Russia’s Inflation Continued Its Rally in June: 8.6% YoY
Bottom Line: According to Russian Federal Statistics Service data released on July 10, inflation jumped to 8.6% YoY in June after hitting 8.3% YoY in May, the highest reading since February 2023, due to strong military spending, tight labour market, and fiscal policy igniting domestic demand. The new set of sanctions by the U.S. Department of Treasury targeting the country’s financial system on June 13 likely started to lift the cost of doing business, coupled with higher costs for both food and services which further stoked inflation in June. Given inflationary risks and Central Bank of Russia’s (CBR) hawkish forward guidance, we expect the CBR to increase the key rate by 100 bps to 17% at the next policy rate meeting on July 26, as strongly signaled by CBR Governor Nabiullina last week.
Figure 1: CPI (YoY, % Change) and Policy Rate (%), February 2023 – June 2024
Source: Continuum Economics
According to Rosstat figures, the inflation rate continued its upward trend and hit 8.6% YoY in June. Despite price growth slowed to 0.64% from 0.74% in May, it still remains elevated, driven by the food and services prices which rose by 0.63% and 1.06% MoM, respectively. Core CPI recorded an 8.73% YoY increase in June while it was 8.64% YoY in May. We think the inflationary pressures remain strong basically due high military spending, strong fiscal policy, demand-cost pressures stemming from high demand, and tight labor market.
In addition to the war in Ukraine overheating the economy, the new set of sanctions by the U.S. Treasury Department targeting the country’s financial system on June 13, has prompted the Moscow exchange to hold trading of dollars and euros, and likely started to ignite the cost of doing business contributing to inflation.
Taking into account restrictive monetary policy partly suppresses prices with lagged impacts, we feel cooling off inflation will not be straightforward as it is likely that the inflation would remain higher than CBR’s expectations in H2 2024 as we envisage annual average inflation to record 6.9% in 2024 partly due to adverse base effects, and surges in food and services prices.
It is worth noting that June’s 8.6% YoY inflation remained far above the CBR’s 2024 forecast range of 4% - 4.5%, and CBR’s medium term target of 4%. CBR highlighted in its statement on June 7 that "Returning inflation to the target will require a significantly longer period of maintaining tight monetary conditions in the economy," and added it holds open the prospect of increasing the key rate at a future meeting.
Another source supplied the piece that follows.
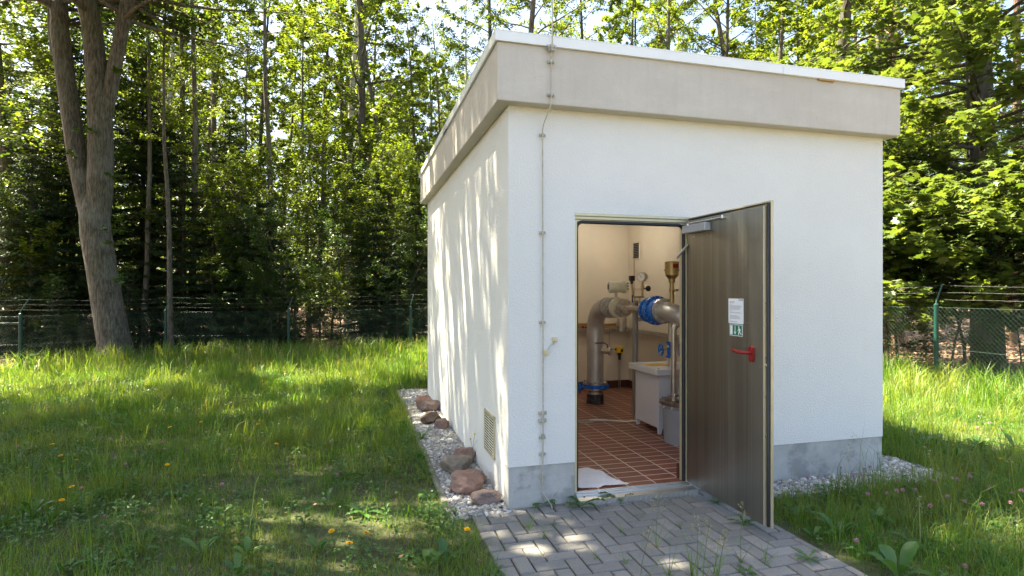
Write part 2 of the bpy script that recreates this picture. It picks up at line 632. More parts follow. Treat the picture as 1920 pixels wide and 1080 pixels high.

As CBR Governor Elvira Nabiullina also signaled last week that a rate hike is likely on July 26 and indicated that "I think the main subject of discussions will be the step of the rate hike," we foresee CBR will hike the rate by 100 bps to 17% due to surge in inflation, increase in cost of borrowing, and negative impacts of new sanctions. CBR can also decide to impose a higher rate hike, and will likely not start cutting the rates until the end of 2024 under current circumstances.
As mentioned, the risks to the outlook remain strong as the fiscal policy making a big contribution to domestic demand coupled with military spending due to ongoing war in Ukraine. The risk is even higher as a larger Russian offensive operation already started in Kharkiv and Donetsk which continue to pump up the military expenses.